December 19, 2013  /  8:56 AM
2013/14 Year in Review & Outlook

It was almost exactly 6 years ago that the first signs of the GFC began to show. Six years later, its malign effects have still not been dissipated. In the US, output has only just exceeded the level reached in 2007, and total employment has still not reached previous highs. In Europe, even though the pan-European economy has turned up at last, things are far worse. Output is still far below the previous peaks (except for Germany and one or two others), and unemployment remains very high. The natural question is whether another financial crisis of this magnitude and ferocity will occur again. And the answer is surely yes, but not for many, many years. Why?

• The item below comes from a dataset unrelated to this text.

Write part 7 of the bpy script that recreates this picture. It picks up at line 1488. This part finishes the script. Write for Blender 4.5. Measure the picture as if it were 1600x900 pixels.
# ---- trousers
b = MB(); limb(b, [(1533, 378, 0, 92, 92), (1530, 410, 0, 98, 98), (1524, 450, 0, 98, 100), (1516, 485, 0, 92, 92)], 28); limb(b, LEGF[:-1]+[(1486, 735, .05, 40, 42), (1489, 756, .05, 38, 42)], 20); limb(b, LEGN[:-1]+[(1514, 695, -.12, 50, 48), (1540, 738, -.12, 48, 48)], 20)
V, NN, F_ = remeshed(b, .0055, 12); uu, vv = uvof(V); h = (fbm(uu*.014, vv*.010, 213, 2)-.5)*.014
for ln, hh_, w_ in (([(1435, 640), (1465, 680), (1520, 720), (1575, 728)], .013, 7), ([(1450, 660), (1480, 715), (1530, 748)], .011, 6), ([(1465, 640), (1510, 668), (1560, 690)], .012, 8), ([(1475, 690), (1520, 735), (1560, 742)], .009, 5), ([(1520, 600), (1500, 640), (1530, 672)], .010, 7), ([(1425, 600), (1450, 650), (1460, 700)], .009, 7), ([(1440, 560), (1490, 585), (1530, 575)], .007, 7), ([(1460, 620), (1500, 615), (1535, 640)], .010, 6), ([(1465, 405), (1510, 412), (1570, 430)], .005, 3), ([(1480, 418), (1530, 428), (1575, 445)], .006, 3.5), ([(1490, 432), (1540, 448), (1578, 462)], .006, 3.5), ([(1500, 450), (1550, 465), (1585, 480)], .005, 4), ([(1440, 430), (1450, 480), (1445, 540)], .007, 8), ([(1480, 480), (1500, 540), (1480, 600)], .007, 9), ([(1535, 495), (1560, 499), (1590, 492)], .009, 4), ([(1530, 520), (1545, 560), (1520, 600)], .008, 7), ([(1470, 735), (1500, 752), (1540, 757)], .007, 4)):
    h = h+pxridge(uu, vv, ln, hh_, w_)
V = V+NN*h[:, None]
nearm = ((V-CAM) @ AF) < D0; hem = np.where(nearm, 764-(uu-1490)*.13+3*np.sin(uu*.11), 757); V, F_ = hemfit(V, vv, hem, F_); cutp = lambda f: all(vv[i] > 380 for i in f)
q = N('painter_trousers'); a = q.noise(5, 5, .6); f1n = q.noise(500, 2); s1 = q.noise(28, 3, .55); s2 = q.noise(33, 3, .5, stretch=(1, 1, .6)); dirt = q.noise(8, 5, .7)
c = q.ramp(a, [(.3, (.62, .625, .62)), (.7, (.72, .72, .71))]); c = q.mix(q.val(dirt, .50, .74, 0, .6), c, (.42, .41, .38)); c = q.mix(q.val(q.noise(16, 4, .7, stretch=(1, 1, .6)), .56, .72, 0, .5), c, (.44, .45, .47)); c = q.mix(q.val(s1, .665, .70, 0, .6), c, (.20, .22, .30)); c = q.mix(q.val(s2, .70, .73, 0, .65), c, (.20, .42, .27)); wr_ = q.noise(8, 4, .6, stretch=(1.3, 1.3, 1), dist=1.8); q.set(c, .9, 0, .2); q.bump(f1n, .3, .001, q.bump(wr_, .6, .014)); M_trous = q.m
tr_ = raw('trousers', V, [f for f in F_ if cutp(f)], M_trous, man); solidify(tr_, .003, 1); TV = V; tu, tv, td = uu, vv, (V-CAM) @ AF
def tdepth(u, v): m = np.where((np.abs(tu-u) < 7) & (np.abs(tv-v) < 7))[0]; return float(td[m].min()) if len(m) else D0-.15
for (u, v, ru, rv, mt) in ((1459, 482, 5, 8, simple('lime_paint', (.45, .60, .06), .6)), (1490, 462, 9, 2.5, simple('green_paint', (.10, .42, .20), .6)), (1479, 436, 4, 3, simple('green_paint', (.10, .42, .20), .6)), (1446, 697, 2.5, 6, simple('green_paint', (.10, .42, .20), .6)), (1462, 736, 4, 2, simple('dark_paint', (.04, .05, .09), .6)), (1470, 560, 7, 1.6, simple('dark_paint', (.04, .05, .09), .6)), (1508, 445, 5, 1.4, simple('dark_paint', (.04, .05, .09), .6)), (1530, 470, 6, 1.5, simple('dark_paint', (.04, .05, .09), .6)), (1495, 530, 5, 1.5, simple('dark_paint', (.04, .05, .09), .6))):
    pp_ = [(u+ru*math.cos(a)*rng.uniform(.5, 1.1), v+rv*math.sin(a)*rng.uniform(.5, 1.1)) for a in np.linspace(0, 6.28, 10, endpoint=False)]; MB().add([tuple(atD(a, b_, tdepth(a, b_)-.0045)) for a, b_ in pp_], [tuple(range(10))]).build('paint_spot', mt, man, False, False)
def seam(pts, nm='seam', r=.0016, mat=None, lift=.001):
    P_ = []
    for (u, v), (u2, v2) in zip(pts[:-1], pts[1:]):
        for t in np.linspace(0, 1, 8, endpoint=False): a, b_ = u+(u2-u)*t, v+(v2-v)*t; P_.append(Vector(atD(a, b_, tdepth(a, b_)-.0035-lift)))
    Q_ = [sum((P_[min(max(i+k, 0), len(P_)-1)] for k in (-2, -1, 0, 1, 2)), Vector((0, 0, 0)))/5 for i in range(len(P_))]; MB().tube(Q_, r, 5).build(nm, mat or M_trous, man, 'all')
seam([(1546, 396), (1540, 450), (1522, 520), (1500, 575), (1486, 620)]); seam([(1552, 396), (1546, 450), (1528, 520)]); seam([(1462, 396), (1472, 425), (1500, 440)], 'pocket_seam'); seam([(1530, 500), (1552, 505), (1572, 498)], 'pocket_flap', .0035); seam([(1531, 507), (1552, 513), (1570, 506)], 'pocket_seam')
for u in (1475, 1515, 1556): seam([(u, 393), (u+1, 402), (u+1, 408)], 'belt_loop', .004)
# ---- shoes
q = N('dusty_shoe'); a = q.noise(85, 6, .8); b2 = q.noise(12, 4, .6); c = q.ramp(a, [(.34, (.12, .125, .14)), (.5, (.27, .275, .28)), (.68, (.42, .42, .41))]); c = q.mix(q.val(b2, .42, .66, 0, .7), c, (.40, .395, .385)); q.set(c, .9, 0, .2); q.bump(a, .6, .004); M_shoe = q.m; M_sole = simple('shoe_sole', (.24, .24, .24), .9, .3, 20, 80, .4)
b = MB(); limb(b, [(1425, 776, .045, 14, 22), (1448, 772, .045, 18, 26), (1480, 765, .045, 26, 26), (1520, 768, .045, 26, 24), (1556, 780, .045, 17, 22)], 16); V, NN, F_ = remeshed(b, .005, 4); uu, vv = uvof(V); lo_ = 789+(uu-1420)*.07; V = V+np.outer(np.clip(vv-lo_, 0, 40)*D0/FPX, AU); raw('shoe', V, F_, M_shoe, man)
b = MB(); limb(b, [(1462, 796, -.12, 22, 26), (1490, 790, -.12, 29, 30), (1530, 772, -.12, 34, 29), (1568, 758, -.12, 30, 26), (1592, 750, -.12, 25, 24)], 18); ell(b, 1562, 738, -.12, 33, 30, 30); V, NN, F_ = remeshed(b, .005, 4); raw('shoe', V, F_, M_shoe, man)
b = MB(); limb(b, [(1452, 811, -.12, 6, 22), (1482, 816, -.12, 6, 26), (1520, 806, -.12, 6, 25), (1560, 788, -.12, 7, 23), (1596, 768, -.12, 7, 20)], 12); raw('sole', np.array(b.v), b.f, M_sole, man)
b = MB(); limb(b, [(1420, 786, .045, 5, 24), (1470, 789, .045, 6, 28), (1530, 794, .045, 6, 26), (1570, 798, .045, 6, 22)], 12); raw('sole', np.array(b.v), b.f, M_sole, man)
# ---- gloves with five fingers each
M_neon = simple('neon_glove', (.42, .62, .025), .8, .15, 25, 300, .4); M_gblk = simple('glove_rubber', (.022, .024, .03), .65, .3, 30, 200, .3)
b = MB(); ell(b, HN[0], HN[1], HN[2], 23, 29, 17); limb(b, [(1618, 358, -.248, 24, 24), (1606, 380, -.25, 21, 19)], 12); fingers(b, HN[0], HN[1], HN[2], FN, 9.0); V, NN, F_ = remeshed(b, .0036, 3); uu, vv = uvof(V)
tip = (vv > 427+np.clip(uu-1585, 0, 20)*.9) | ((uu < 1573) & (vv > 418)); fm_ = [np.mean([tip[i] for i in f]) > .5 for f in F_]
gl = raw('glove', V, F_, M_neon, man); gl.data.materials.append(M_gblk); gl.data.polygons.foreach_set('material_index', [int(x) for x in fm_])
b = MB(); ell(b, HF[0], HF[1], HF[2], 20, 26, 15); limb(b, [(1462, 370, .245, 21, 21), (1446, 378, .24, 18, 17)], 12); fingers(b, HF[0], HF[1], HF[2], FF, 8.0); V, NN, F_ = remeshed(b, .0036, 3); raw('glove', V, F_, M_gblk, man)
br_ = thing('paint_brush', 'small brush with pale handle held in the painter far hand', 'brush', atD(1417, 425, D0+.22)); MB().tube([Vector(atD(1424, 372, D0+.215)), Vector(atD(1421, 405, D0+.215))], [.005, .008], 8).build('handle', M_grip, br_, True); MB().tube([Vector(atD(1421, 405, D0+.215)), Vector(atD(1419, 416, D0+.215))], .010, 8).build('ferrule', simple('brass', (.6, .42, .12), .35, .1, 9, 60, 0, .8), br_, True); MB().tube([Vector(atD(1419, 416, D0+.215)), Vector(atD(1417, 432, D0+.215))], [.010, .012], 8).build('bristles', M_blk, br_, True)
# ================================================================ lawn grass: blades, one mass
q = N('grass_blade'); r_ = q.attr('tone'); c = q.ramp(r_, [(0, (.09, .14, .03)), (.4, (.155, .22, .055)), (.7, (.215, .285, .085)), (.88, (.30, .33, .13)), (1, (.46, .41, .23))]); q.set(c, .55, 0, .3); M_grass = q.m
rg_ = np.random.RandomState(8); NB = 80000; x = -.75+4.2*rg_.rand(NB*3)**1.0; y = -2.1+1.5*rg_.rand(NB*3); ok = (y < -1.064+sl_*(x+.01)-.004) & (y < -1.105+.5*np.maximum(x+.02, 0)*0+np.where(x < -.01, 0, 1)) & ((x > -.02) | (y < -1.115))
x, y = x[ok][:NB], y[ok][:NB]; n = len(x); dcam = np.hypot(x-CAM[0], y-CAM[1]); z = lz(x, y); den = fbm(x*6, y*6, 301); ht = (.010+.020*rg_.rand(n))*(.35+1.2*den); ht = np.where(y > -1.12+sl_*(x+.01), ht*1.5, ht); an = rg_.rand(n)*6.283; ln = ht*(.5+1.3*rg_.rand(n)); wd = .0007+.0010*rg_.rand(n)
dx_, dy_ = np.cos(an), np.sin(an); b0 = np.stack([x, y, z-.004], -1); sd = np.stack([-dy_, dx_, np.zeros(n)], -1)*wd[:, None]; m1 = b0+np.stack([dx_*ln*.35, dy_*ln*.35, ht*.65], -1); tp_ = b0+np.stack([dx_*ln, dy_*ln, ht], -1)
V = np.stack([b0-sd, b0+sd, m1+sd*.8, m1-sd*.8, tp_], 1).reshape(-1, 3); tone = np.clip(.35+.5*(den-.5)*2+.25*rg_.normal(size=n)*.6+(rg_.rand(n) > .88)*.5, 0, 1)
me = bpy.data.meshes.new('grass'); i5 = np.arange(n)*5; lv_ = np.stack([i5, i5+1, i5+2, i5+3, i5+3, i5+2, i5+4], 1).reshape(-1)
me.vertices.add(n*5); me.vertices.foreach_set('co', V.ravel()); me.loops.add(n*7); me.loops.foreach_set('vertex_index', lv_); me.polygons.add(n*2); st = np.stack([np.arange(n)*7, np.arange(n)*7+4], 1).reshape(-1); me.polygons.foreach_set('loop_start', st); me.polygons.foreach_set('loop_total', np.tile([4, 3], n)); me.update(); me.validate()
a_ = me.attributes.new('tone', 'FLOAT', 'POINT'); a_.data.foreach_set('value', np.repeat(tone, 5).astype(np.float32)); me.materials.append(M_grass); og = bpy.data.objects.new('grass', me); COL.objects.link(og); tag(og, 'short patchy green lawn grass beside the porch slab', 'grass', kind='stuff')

The GFC occurred because overconfidence in the “natural” trend of house prices to rise inexorably led to overlending and insufficient capital in banks. After all, what did it matter if you lent people 100% or even (as one memorably incompetent British building society did, 125%) of the purchase price of their house? House prices would always rise. The loans would soon be well secured as house prices rose. And why would banks need lots of capital to provide a cushion against loans? The loans would, of course, never go bad.

But they did. And the collapse in house prices took down the banks and governments and the real economy with them. For many countries (Greece, for example) the economic collapse was worse than the great depression of 1929 to 1933 in the US. And after 6 years, Europe as a whole has only just started to recover.

Everybody has learnt from this disaster. Banks have become much more cautious and regulators have imposed much higher capital ratios. Whereas some US banks went into the GFC with effective capital just 2% of assets, now they have 10% plus. Whereas banks were willing to lend 100% of purchase price, now the LVR (loan to valuation ratio) is usually 80% or better. And where banks have been tempted to lend imprudently, for example in China and New Zealand, central banks have raised capital, liquid asset and LVR requirements, choking off any boom. House prices in Australia are rising, but a moderate annual rise is perfectly consistent with our demographics and the rise in personal incomes. Mind you, should either immigration or wage growth slump, our house prices will stagnate or fall.

The usual warning signal of an impending fall in share markets is excess. Booms lead inevitably to busts. But, except for China, governments and central banks have been so far from engineering a boom that monetary policy is likely to remain accommodative for at least another year, and probably longer.

In Australia, growth is slowing as the mining boom ends, and government spending cuts are likely to exacerbate the downturn. This weakness will be to some extent offset by a falling currency, and most probably, further cuts in the cash rate. If a falling mortgage rate leads to a house price boom, you can be sure that the Reserve Bank will tighten required LVR and capital ratios to restrain it. (Central Banks have also learned much from the GFC.) Consumers are cautious. Consumer confidence is weak and the savings ratio is high. A runaway boom in Australia—or in the world—is not going to happen. Not yet, anyway.

Ironically, this is a good environment for the share market. Falling or flat interest rates combined with even slow profits growth tends to produce rising markets. And remember, even if the sharemarket is flat over the next year, the dividend yield at 5.5% (adding back franking credits) is still much higher than the cash rate of 2.5%. Our firm view is that over the next year, far from staying flat, the market will rise by 5 to 10%, and dividends will add another 4 or 5% to that. World share markets, in Australian dollar terms, are likely to beat this, because not only will they also rise moderately in their own currencies, but the A$ will at the same time fall, increasing Australian returns. One risk is that bond yields will jump because of the end of “quantitative easing” in the US and other countries. But two typical reasons for rising bond yields (rising inflation and spiralling government deficits) will be absent, and yields have already risen sharply off their lows on speculation that QE is easing. There may not be much further to go, in the short term. Our view is that this deterioration in the bond market will not stop share prices advancing, but it will hold them back from large increases.

All of us here at SIRA group wish you all a healthy and prosperous 2014.